The Co-Founder Equation

I always had this idea about building something big.

Not just a company, but a vertically integrated brand that stretched across continents. I loved the thought of finding a product being manufactured or grown in a faraway land, bringing it to market, and then wrapping it in story and brand. The dream was never just about importing or selling. It was about piecing together a puzzle of culture, logistics, storytelling, and consumer behavior into something people could feel a part of.

But the puzzle is harder than it looks. It is not enough to have a product or even a vision. There are economic moats. There is market saturation. There are first mover challenges. There are distribution and supply chain hurdles.

For almost two decades I obsessed over those pieces. Supply chain. Warehousing. Branding. Marketing. Storytelling. Sales. Sourcing. Finance. Every time I thought I was close, something slipped through. I would put everything into an idea only to watch it falter because I didn’t fully understand the invisible walls, the economics of scale, the importance of iteration, the patience required for true financial management.

I probably tried a hundred ideas over the years. Each one taught me something but none of them held all the pieces in place long enough to stand.

Then came my co-founder.

We met about ten years ago. He was not the person I would have expected to build with. His mind was always racing with futuristic concepts like Bitcoin, lithium mining, blockchain, AI, 3D printing, always years before they became mainstream. I admired his ability to see ten years down the road, long before the rest of the world could.

We started running together. Once a month or so I would call him and ask to meet. Those runs became a ritual. I never wanted to ask for too much time, but every time we ran I felt invigorated. He had a way of making me feel like the future was wide open.

What I noticed early on was that even though he was financially successful in his real estate business, it was not where his passion lived. He had big, bold ideas but none of them had broken through. He wanted one of his visions to matter. He wanted to see something he dreamed of become part of the zeitgeist.

He had the financial success, but not the creative expression. I had the creative adventures, the failures, the travels, and the hard lessons, but not the financial success. He wanted the feeling of building something the world would notice. I wanted the chance to finally line up all the pieces I had been gathering for twenty years.

It took us years to realize how complementary that was.

After enough runs and conversations, we began sharing office space. We knew we were both looking for a co-founder. We circled around ideas together like lithium mining in the desert, blockchain, AI, public domain concepts. But it wasn’t until Excelsa coffee came into focus that everything clicked.

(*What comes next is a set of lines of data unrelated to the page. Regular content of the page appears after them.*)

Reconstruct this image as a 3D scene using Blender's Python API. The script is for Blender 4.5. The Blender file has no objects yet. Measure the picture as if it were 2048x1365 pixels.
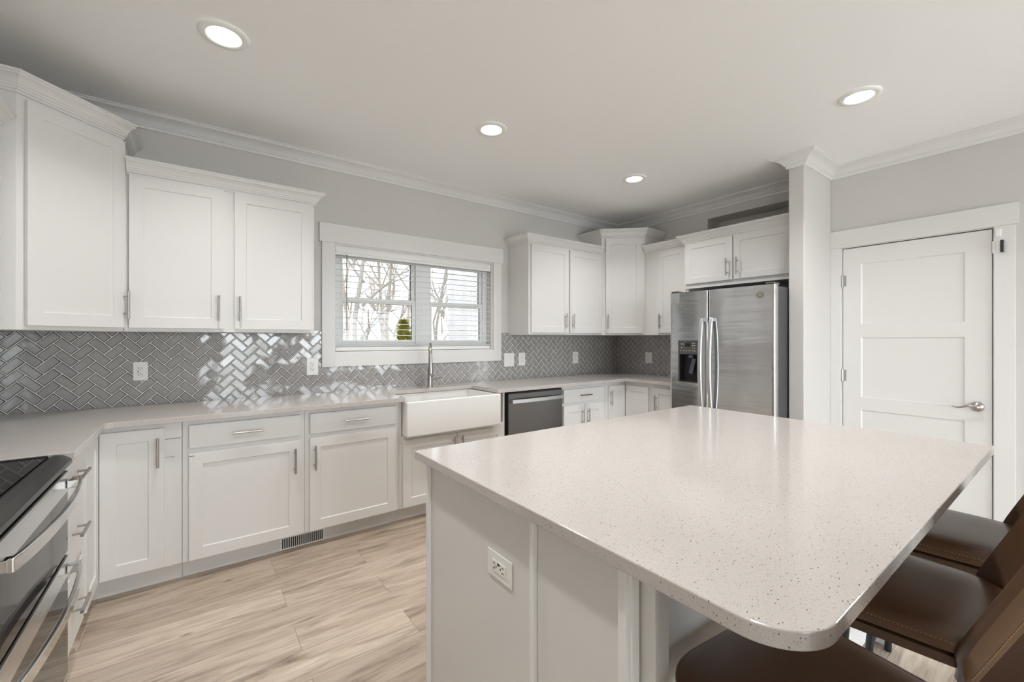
import bpy, bmesh, math, random
from mathutils import Matrix, Vector
random.seed(7)
C = bpy.context.scene.collection
S = bpy.context.scene
PI = math.pi
R = math.radians

# ------------------------------------------------------------------ camera
YAW = 0.6377
cam_d = bpy.data.cameras.new('camera')
cam = bpy.data.objects.new('camera', cam_d)
C.objects.link(cam)
cam.location = (0, -3.5619, 1.3303)
cam.rotation_euler = (PI/2, 0, -YAW)
cam_d.sensor_width = 36
cam_d.lens = 856.34/2048*36
cam_d.shift_y = -4.15/2048
cam_d.clip_start = 0.02
S.camera = cam

# ------------------------------------------------------------------ world, exposure
W = bpy.data.worlds.new('sky'); S.world = W
W.use_nodes = True
wb = W.node_tree.nodes['Background']
wb.inputs[0].default_value = (0.92, 0.955, 1.0, 1)
wb.inputs[1].default_value = 10.5
S.view_settings.view_transform = 'Standard'
S.view_settings.look = 'None'
S.view_settings.gamma = 1
S.view_settings.use_curve_mapping = False
S.view_settings.exposure = 0.36
S.cycles.use_denoising = True
S.cycles.max_bounces = 10
S.cycles.diffuse_bounces = 6
S.cycles.glossy_bounces = 5
S.cycles.transparent_max_bounces = 12
S.cycles.sample_clamp_indirect = 6
S.cycles.caustics_reflective = False
S.cycles.caustics_refractive = False
LAMP_W = 6.6
LENS_E = 7.0

# ------------------------------------------------------------------ materials
def mat(name, col, rough=0.5, metal=0.0, spec=0.5, coat=0.0, bump=None, aniso=0.0):
    m = bpy.data.materials.new(name); m.use_nodes = True
    n = m.node_tree.nodes; l = m.node_tree.links
    b = n['Principled BSDF']
    b.inputs['Base Color'].default_value = (*col, 1)
    b.inputs['Roughness'].default_value = rough
    b.inputs['Metallic'].default_value = metal
    b.inputs['Specular IOR Level'].default_value = spec
    b.inputs['Coat Weight'].default_value = coat
    b.inputs['Coat Roughness'].default_value = 0.05
    if aniso: b.inputs['Anisotropic'].default_value = aniso; b.inputs['Anisotropic Rotation'].default_value = 0.25
    if bump:
        sc, st, stretch = bump
        tc = n.new('ShaderNodeTexCoord'); mp = n.new('ShaderNodeMapping')
        mp.inputs['Scale'].default_value = stretch
        nz = n.new('ShaderNodeTexNoise'); nz.inputs['Scale'].default_value = sc
        nz.inputs['Detail'].default_value = 3
        bp = n.new('ShaderNodeBump'); bp.inputs['Strength'].default_value = st
        bp.inputs['Distance'].default_value = 0.01
        l.new(tc.outputs['Object'], mp.inputs[0]); l.new(mp.outputs[0], nz.inputs['Vector'])
        l.new(nz.outputs[0], bp.inputs['Height']); l.new(bp.outputs[0], b.inputs['Normal'])
    return m

M = {}
M['cab'] = mat('cabinet_white_paint', (0.74, 0.73, 0.717), 0.38, bump=(60, 0.02, (1, 1, 1)))
M['trim'] = mat('trim_white_paint', (0.745, 0.735, 0.722), 0.35)
M['wall'] = mat('wall_grey_paint', (0.62, 0.60, 0.58), 0.75, spec=0.3, bump=(220, 0.04, (1, 1, 1)))
M['ceil'] = mat('ceiling_paint', (0.89, 0.885, 0.875), 0.85, spec=0.2, bump=(180, 0.04, (1, 1, 1)))
M['niche'] = M['wall']
M['nickel'] = mat('brushed_nickel', (0.44, 0.41, 0.38), 0.30, 1.0)
M['hinge'] = mat('satin_steel', (0.50, 0.49, 0.47), 0.35, 1.0)
M['steel'] = mat('stainless_steel', (0.64, 0.65, 0.66), 0.18, 1.0, bump=(2.0, 0.9, (0.4, 0.4, 3.4)), aniso=0.9)
_n = M['steel'].node_tree.nodes; _t = _n.new('ShaderNodeTangent'); _t.direction_type = 'RADIAL'; _t.axis = 'Z'
M['steel'].node_tree.links.new(_t.outputs[0], _n['Principled BSDF'].inputs['Tangent'])
M['steel_bar'] = mat('stainless_bar', (0.66, 0.67, 0.68), 0.36, 1.0)
M['steel_dark'] = mat('slate_steel', (0.20, 0.188, 0.18), 0.30, 1.0)
M['lip'] = mat('dark_cooktop_steel', (0.065, 0.062, 0.06), 0.25, 1.0)
M['chrome'] = mat('polished_steel', (0.70, 0.70, 0.69), 0.10, 1.0)
M['glass_black'] = mat('black_glass', (0.008, 0.007, 0.007), 0.04, 0.0, 0.35)
M['oven_glass'] = mat('oven_glass', (0.012, 0.011, 0.011), 0.05, 0.0, 0.35)
M['black'] = mat('black_plastic', (0.012, 0.012, 0.014), 0.4)
M['case'] = mat('fridge_case', (0.06, 0.06, 0.063), 0.45)
M['panelgrey'] = mat('control_panel_grey', (0.085, 0.085, 0.078), 0.35)
M['screen'] = mat('dark_display', (0.01, 0.01, 0.012), 0.1)
M['button'] = mat('button_light', (0.65, 0.65, 0.62), 0.4)
M['paddle'] = mat('dispenser_paddle', (0.09, 0.10, 0.13), 0.25)
M['chute'] = mat('dispenser_chute', (0.16, 0.16, 0.36), 0.3)
M['label'] = mat('label_grey', (0.27, 0.27, 0.265), 0.6)
M['badge'] = mat('badge_bronze', (0.24, 0.21, 0.17), 0.4, 0.6)
M['badge_l'] = mat('badge_line', (0.60, 0.57, 0.50), 0.4, 0.6)
M['plastic'] = mat('white_plastic', (0.84, 0.84, 0.82), 0.3)
M['slot'] = mat('dark_slot', (0.03, 0.03, 0.03), 0.6)
M['sink'] = mat('white_fireclay', (0.83, 0.82, 0.80), 0.12, coat=0.4)
M['blind'] = mat('blind_white', (0.82, 0.82, 0.80), 0.4)
M['vinyl'] = mat('vinyl_white', (0.90, 0.91, 0.91), 0.35)
M['gasket'] = mat('dark_gasket', (0.03, 0.05, 0.055), 0.5)
M['leather'] = mat('brown_leather', (0.098, 0.050, 0.025), 0.28, spec=0.5, bump=(9, 0.10, (1, 1, 1)))
M['leather_d'] = mat('brown_leather_base', (0.080, 0.042, 0.022), 0.40, bump=(14, 0.08, (1, 1, 1)))
M['stitch'] = mat('tan_stitch', (0.42, 0.27, 0.13), 0.6)
M['iron'] = mat('black_iron', (0.012, 0.014, 0.018), 0.38)
M['kick'] = M['cab']
M['siding'] = mat('white_siding', (0.66, 0.66, 0.655), 0.6)
M['roofing'] = mat('grey_shingle', (0.25, 0.25, 0.26), 0.8)
M['bark'] = mat('grey_bark', (0.42, 0.395, 0.36), 0.9)
M['bark2'] = mat('tan_bark', (0.48, 0.43, 0.36), 0.9)
M['needles'] = mat('yellow_green_needles', (0.30, 0.29, 0.03), 0.7)
M['ground'] = mat('winter_lawn', (0.30, 0.27, 0.18), 0.95, bump=(30, 0.4, (1, 1, 1)))
M['bounce_ground'] = mat('pale_bounce_ground', (0.60, 0.59, 0.57), 0.9)  # unseen ground kept pale to bounce daylight onto the ceiling
M['ring'] = mat('burner_print', (0.06, 0.055, 0.05), 0.3)
M['scratch'] = mat('dark_scuff', (0.18, 0.16, 0.14), 0.7)

def pane_mat(name, col):
    m = bpy.data.materials.new(name); m.use_nodes = True
    n = m.node_tree.nodes; l = m.node_tree.links
    n.remove(n['Principled BSDF'])
    tr = n.new('ShaderNodeBsdfTransparent'); gl = n.new('ShaderNodeBsdfGlossy'); mx = n.new('ShaderNodeMixShader')
    fr = n.new('ShaderNodeFresnel'); fr.inputs[0].default_value = 1.45
    tr.inputs[0].default_value = (*col, 1); gl.inputs['Roughness'].default_value = 0.0
    l.new(fr.outputs[0], mx.inputs[0]); l.new(tr.outputs[0], mx.inputs[1]); l.new(gl.outputs[0], mx.inputs[2])
    l.new(mx.outputs[0], n['Material Output'].inputs[0])
    return m
M['pane'] = pane_mat('clear_glass', (0.95, 0.97, 0.97))
M['tint'] = pane_mat('dimmed_glass', (0.43, 0.433, 0.438))  # kitchen panes darkened to dim the bright view outside

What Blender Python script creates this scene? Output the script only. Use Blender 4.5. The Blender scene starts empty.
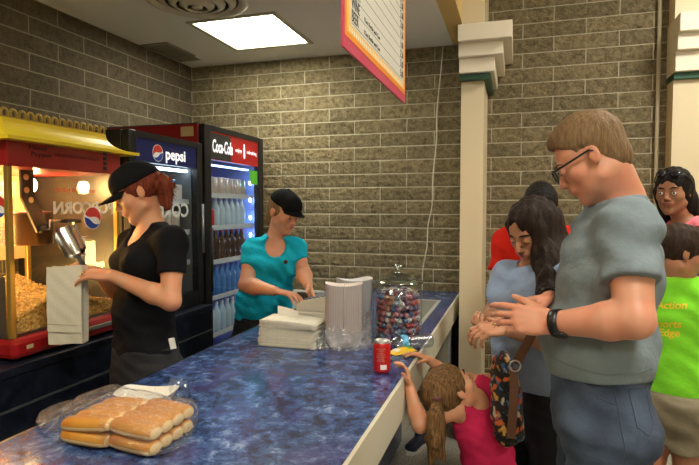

For him it was another vision of the future. He saw a species of coffee ignored by the industry but brimming with potential. He imagined a world ten years from now where Excelsa was known as a climate resilient, chemical free alternative to Arabica and Robusta. For me, it was the missing piece. All the supply chain lessons, the go-to-market experience, the scars of first mover attempts, the years of working inside brands like Chosen Foods, it was all finally useful.

That is where the partnership really formed. He kept me disciplined on patience and iteration, reminding me not to move too quickly. I kept him grounded in how things actually get built like the warehouses, the certifications, the sourcing, the building a brand. Together we found a rhythm.

It has never been easy. Every day has been a struggle. But every day has also been progress. There is a deep respect that comes from two people walking such different paths and realizing they could only meet at this point in time.

He spent twenty years despite many worthy successes, unable to bring his most biggest world changing ideas to life. I spent twenty years putting all the pieces together but never finding the one idea that would bind them. Excelsa became that bridge.

That is why this company feels like more than just another startup. It feels like a once-in-a-lifetime convergence. It is not just about coffee. It is about two journeys finally meeting in the middle, each incomplete without the other.

And that is why I am so excited for the future.